Hold it. Don't exhale yet. Sure, Alan Greenspan and the Fed kept U.S. interest rates steady in June. And they may not move aggressively at the next meeting in August either if the American economy makes a soft landing, as the latest numbers seem to indicate. On July 17, though, the Bank of Japan (BOJ) will hold its own rate-setting meeting, and key officials have been dropping hints about the desirability of raising interest rates. Asia is worried. If an even slightly higher cost of borrowing stalls Japan's very tentative recovery, growth in the region could easily get derailed.

Of course Japanese rates have nowhere to go but up. The BOJ adopted a zero-interest-rate policy -- ZIRP to you -- in February 1999. The central bank engineered a zero rate in the short-term money market and lowered its official discount rate to 0.5%, meaning corporate and individual borrowers still have to pay some interest on loans. ZIRP was an emergency measure to help stimulate corporate and consumer spending. But after 17 months, there are signs that private demand is improving. The uptrend, says deputy BOJ governor Fujiwara Sakuya, is fueling talk within the central bank for an end to ZIRP.

The worry is that Japan is getting too comfortable with the easy-money regime. Even the most inefficient enterprises can thrive, sapping resources from sectors that deserve more support. Japan's Nervous Nellies warn that another financial bubble is forming as investors bet that ZIRP will remain in place. On the other hand, ZIRP supporters argue that the recovery is still too fragile. Higher interest rates will cut corporate earnings, affect investment plans and stunt employment growth. And how on earth can the government afford to issue bonds to fund another stimulus package if it has to pay higher rates on them?
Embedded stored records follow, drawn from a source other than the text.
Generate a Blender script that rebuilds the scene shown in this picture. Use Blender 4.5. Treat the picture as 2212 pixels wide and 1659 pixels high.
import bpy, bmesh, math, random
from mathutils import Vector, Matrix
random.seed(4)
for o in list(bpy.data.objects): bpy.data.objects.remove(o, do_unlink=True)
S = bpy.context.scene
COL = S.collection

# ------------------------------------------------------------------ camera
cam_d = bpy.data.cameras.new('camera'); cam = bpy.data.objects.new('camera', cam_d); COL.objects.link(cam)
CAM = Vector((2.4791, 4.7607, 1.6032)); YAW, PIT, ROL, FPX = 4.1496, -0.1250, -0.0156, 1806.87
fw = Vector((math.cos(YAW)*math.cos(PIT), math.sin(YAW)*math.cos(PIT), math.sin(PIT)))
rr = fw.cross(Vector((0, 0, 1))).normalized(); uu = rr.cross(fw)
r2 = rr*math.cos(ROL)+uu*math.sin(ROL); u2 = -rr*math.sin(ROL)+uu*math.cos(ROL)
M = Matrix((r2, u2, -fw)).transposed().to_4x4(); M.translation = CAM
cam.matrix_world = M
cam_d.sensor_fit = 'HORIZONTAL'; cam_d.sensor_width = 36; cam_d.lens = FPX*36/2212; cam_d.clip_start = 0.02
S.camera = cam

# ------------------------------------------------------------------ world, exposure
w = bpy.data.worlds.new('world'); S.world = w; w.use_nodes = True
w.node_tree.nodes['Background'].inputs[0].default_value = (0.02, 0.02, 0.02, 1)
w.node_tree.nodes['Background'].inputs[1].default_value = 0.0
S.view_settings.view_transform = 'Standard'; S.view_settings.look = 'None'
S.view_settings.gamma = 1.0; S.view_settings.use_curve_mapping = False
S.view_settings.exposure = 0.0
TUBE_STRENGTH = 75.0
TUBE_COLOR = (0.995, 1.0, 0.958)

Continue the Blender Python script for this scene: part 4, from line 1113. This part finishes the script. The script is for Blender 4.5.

BOJ Governor Hayami Masaru and two deputies are said to lean toward ending ZIRP. Officials from the Ministry of Finance, which used to oversee the central bank (the BOJ is now an independent body), urge the status quo. So does U.S. Treasury Secretary Larry Summers, who said last week that "priority has to be attached to sustained domestic demand-led growth" in Japan. Translation: Don't zap ZIRP yet. What will the BOJ do? Keep holding your breath.